What Are the Common Mistakes When Managing Work Order Backlog
Adopting practices that appear productive but worsen the situation lead to mistakes such as:
- Treating all backlog items as urgent: You allocate resources equally to all tasks but it dilutes attention from critical work and delays key repairs.
- Never closing old or invalid work orders: There is a focus on retaining outdated or irrelevant tasks which inflates backlog numbers and misrepresents workload.
- Ignoring backlog trends: Overlooking patterns such as repeated equipment failures prevents corrective measures and leads to recurring backlog.
- Overloading technicians to clear backlog: Excessive work pressure reduces quality, increases mistakes, and increases the chances of delays.
Takeaway
A work order backlog rarely resolves on its own.

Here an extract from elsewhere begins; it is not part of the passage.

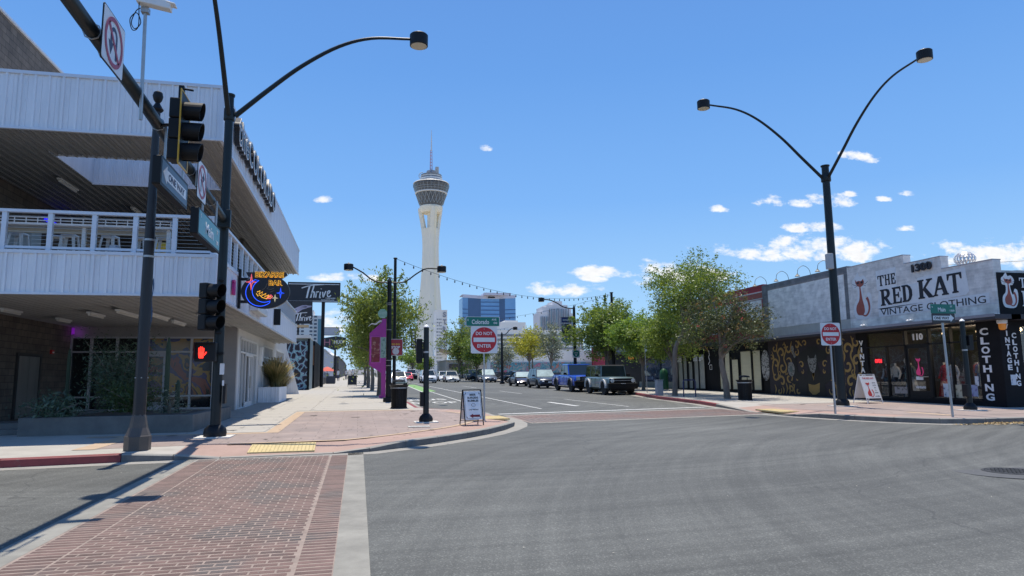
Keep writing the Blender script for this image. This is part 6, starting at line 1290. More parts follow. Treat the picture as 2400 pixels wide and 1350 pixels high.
def mp(nm, pts, m, b): g = MB(); g.prism([(p[0], p[1]) for p in pts], (XW-b, fy, 0), U_, Z3, .003); g.build(nm, m, mu, world=True)
mp('figure_hat', [(-1.15, 2.55), (-.9, 2.75), (-.5, 2.85), (-.35, 3.0), (.35, 3.0), (.5, 2.85), (.95, 2.75), (1.15, 2.5), (.9, 2.3), (.5, 2.2), (-.5, 2.2), (-.9, 2.3)], BK, .014)
mp('figure_body', [(-.55, .55), (-.5, 1.5), (-1.2, 1.7), (-1.3, 2.5), (-1.5, 2.9), (-1.62, 2.85), (-1.5, 2.3), (-1.5, 1.5), (-.9, 1.15), (-1.6, 1.25), (-2.0, 1.35), (-2.0, 1.28), (-1.5, 1.1), (-1.0, .55)], BK, .012)
mp('figure_body', [(-.5, .55), (-.5, 1.6), (-.3, 2.25), (.3, 2.25), (.55, 1.6), (1.2, 1.65), (1.45, 2.4), (1.6, 2.9), (1.72, 2.85), (1.65, 2.2), (1.5, 1.45), (.8, 1.1), (.9, .55)], BK, .012)
mp('bodice', [(-.42, 1.15), (-.1, 1.1), (.1, 1.1), (.45, 1.2), (.4, .75), (.1, .62), (-.15, .62), (-.4, .8)], GO, .018); mp('necklace', [(-.08, 1.5), (.08, 1.5), (.1, 1.75), (0, 1.3), (-.1, 1.75)], GO, .018)
CF = mat('cat_face_paint', (.25, .25, .24), .6, spot=(16, .5, (.03, .03, .03), .9)); mp('cat_face', [(-.32, 2.58), (-.2, 2.4), (.15, 2.42), (.3, 2.62), (.33, 2.25), (.24, 1.95), (.12, 1.72), (-.04, 1.68), (-.2, 1.8), (-.28, 2.0), (-.36, 2.3)], CF, .020)
for s_ in (-1, 1): mp('eye', [(s_*.08, 2.12), (s_*.22, 2.18), (s_*.24, 2.12), (s_*.12, 2.07)], BK, .024)
mp('nose', [(-.07, 1.9), (.05, 1.9), (-.01, 1.82)], BK, .024)
mp('medallion', [(a-1.75, b+1.9) for a, b in circ(.28, 20, 0, 0, .38)], CF, .020); mp('medallion_core', [(a-1.75, b+1.9) for a, b in circ(.12, 14, 0, 0, .18)], mat('medal_teal', (.1, .14, .14), .6), .024)
for (a, b, r) in ((-1.55, 2.95, .13), (-1.4, 2.6, .1), (-1.5, 2.75, .09), (1.9, 2.9, .12), (1.95, 2.65, .1)): mp('pale_flower', [(x_+a, z_+b) for x_, z_ in circ(r, 9, 0, 0, r*1.3)], CF, .026)
# oval painted panel, dark bay and shutters of the next shops
nx_ = thing('shuttered_shops', 'row of black shopfronts with drawn tan blinds under a red striped parapet', 'building', (22.2, 34, 0))
g = MB(); g.box(22.2, 22.5, 33.9, 60, .3, 3.55); g.build('front_wall', blackw, nx_, world=True)
pr = mat('parapet_red', (.33, .025, .035), .7, var=.12, scale=2); pr2 = mat('parapet_rust', (.38, .10, .07), .7, var=.1)
g = MB(); g.box(22.2, 22.5, 34.22, 45, 3.62, 6.7); g.build('parapet', pr, nx_, world=True)
g = MB(); g.box(22.17, 22.2, 34.25, 44.9, 6.25, 6.32); g.box(22.17, 22.2, 34.25, 44.9, 5.88, 5.94); g.box(22.165, 22.2, 34.25, 44.9, 4.6, 4.66); g.box(22.165, 22.2, 34.25, 44.9, 4.2, 4.26); g.build('pale_stripe', mat('stripe_pale', (.6, .55, .52), .7), nx_, world=True)
g = MB(); g.box(22.175, 22.2, 34.25, 44.9, 5.96, 6.23); g.box(22.175, 22.2, 34.25, 44.9, 4.28, 4.58); g.build('rust_stripe', pr2, nx_, world=True)
g = MB(); g.box(22.172, 22.2, 34.4, 44.8, 4.72, 5.85); g.build('grey_field', lavp, nx_, world=True)
g = MB(); g.prism([(0, 0), (.15, .7), (.45, 1.0), (.8, .75), (1.6, .45), (1.7, .1)], (22.17, 37.6, 4.9), U_, Z3, .03); g.build('painted_emblem', pr2, nx_, world=True)
g = MB(); g.box(21.6, 22.4, 34.7, 60, 3.5, 3.66); g.build('awning', mat('dark_awning', (.035, .034, .045)), nx_, world=True)
g = MB(); g.box(22.2, 22.6, 45, 62, 3.62, 6.0); g.build('parapet', mat('parapet_grey', (.3, .28, .27), .8), nx_, world=True)
g = MB(); g.prism([(0, 0), (1.4, .35), (2.2, .2), (2.2, -.02), (1.3, .05), (.1, -.12)], (21.55, 43.2, 3.7), U_, Z3, .06); g.build('red_sign_board', mat('sign_board_red', (.42, .03, .05), .5), nx_, world=True)
g = MB(); g.box(21.5, 21.7, 41, 47.6, 3.52, 3.68); g.build('rust_beam', mat('rust_beam', (.35, .14, .1), .6), nx_, world=True)
blind = mat('tan_blind', (.56, .53, .38), .6, var=.08, scale=1.5, stretch=(1, 1, 6)); blind2 = mat('grey_blind', (.38, .38, .34), .5, var=.15)
wy = [(34.75, 35.6), (35.7, 36.9), (37.1, 37.9), (38.05, 38.7), (38.75, 39.35), (41.2, 42.0), (42.05, 42.7), (42.9, 43.5), (43.7, 44.3), (44.35, 45.1)]
for i, (a, b) in enumerate(wy):
    zt = 3.05 if i not in (2, 7) else 2.6
    fr = MB(); fr.box(22.12, 22.2, a-.03, a+.03, .75, zt); fr.box(22.12, 22.2, b-.03, b+.03, .75, zt); fr.box(22.12, 22.2, a+.03, b-.03, zt-.05, zt); fr.box(22.12, 22.2, a+.03, b-.03, .72, .78); f = fr.build('window', M['bpaint'], nx_, world=True)
    p = MB(); p.box(22.17, 22.19, a+.03, b-.03, .78, zt-.05); p.build('blind', blind if i < 5 else blind2, f, world=True)
t = thing('shop_lettering', 'white brush lettering on the window glass of the far blind shop', 'sign', (22.1, 44, 2.7))
for y, s_ in ((44.75, 'so'), (42.4, 'ous'), (41.6, 'go')): txt('letters', s_, (22.11, y, 2.72), U_, Z3, .3, .005, kw, t, width=.6, bold=.04)
g = MB(); ribbon(g, spline([(0, .5), (.08, .2), (-.02, .05), (.1, -.2), (-.12, -.42)], 5), .05, (22.19, 40.7, 2.75), U_, Z3, 0, .005); g.build('brush_stroke', kw, t, world=True)
g = MB(); ribbon(g, [(-.14, .14), (.14, .14), (.14, -.14), (-.14, -.14), (-.14, .14)], .04, (22.19, 40.5, 2.15), U_, Z3, 0, .005); g.build('square_mark', kw, t, world=True)
t = thing('carved_oval_panel', 'black and white patterned oval medallion between the blinds and the gold mural', 'wall art', (22.1, 34.2, 2))
g = MB(); g.prism(circ(.38, 24, 0, 0, .85), (22.18, 34.3, 2.15), U_, Z3, .05); g.build('oval', mat('oval_pattern', (.4, .4, .4), .6, spot=(11, .48, (.02, .02, .02), 1)), t, world=True)
# glazed shop further on
g = MB(); g.box(22.14, 22.17, 46.0, 47.8, 1.2, 3.3); g.box(22.14, 22.17, 48.0, 51.5, 1.2, 3.3); g.build('window_pane', mat('navy_glass', (.02, .035, .07), .05, spot=(1.6, .56, (.25, .3, .38), .5)), nx_, world=True)
g = MB(); g.box(22.12, 22.19, 45.9, 52, .75, 1.2); g.build('stall_riser', mat('riser_grey', (.2, .22, .2), .8), nx_, world=True)
txt('shop_number', '1216', (22.1, 53.5, 3.2), U_, Z3, .35, .02, mat('number_orange', (.6, .22, .03), .5, emit=(.8, .25, .02), es=.3), nx_, width=1.1, bold=.05)
for i in range(3):
    t = thing('overhead_wire', 'thin overhead wire crossing the sky at the right edge, '+('top', 'middle', 'lowest')[i]+' of three', 'wire', (30, 30, 6)); g = MB(); g.tube([(27.5, 30, 7.1-.38*i), (60, 30+4*i, 9.4-.45*i)], .012, 4); g.build('cable', M['rubber'], t, world=True)
# ================================================================ TREES AND PLANTS
def leafmat(name, col, var=.5, trans=.35):
    m = bpy.data.materials.new(name); m.use_nodes = True; t = m.node_tree; N = t.nodes; L = t.links; N.clear()
    o = N.new('ShaderNodeOutputMaterial'); d = N.new('ShaderNodeBsdfDiffuse'); tr = N.new('ShaderNodeBsdfTranslucent'); gl = N.new('ShaderNodeBsdfGlossy'); gl.inputs['Roughness'].default_value = .45; gl.inputs[0].default_value = (.6, .65, .6, 1)
    mx = N.new('ShaderNodeMixShader'); mx.inputs[0].default_value = trans; m2 = N.new('ShaderNodeMixShader'); m2.inputs[0].default_value = .06
    g = N.new('ShaderNodeNewGeometry'); r = N.new('ShaderNodeValToRGB'); L.new(g.outputs['Random Per Island'], r.inputs[0]); e = r.color_ramp.elements
    c = Vector(col); e[0].color = (*(c*(1-var)), 1); e[1].color = (*(Vector((c.x*1.25, c.y*1.12, c.z))*(1+var*.5)), 1); q = e.new(.5); q.color = (*c, 1)
    L.new(r.outputs[0], d.inputs[0]); v = N.new('ShaderNodeVectorMath'); v.operation = 'MULTIPLY'; L.new(r.outputs[0], v.inputs[0]); v.inputs[1].default_value = (1.5, 1.5, .7); L.new(v.outputs[0], tr.inputs[0])
    L.new(d.outputs[0], mx.inputs[1]); L.new(tr.outputs[0], mx.inputs[2]); L.new(mx.outputs[0], m2.inputs[1]); L.new(gl.outputs[0], m2.inputs[2]); L.new(m2.outputs[0], o.inputs[0]); return m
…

What makes a lasting difference, based on what I have seen across multiple maintenance environments, is how well teams use their work order management system and CMMS to stay in control of daily execution.
With clear visibility, structured priorities, and real-time updates, teams stop chasing overdue tasks and start planning with intent. Over time, the system becomes the backbone of maintenance operations, thereby helping balance workloads, surface recurring issues early, and keep assets running smoothly.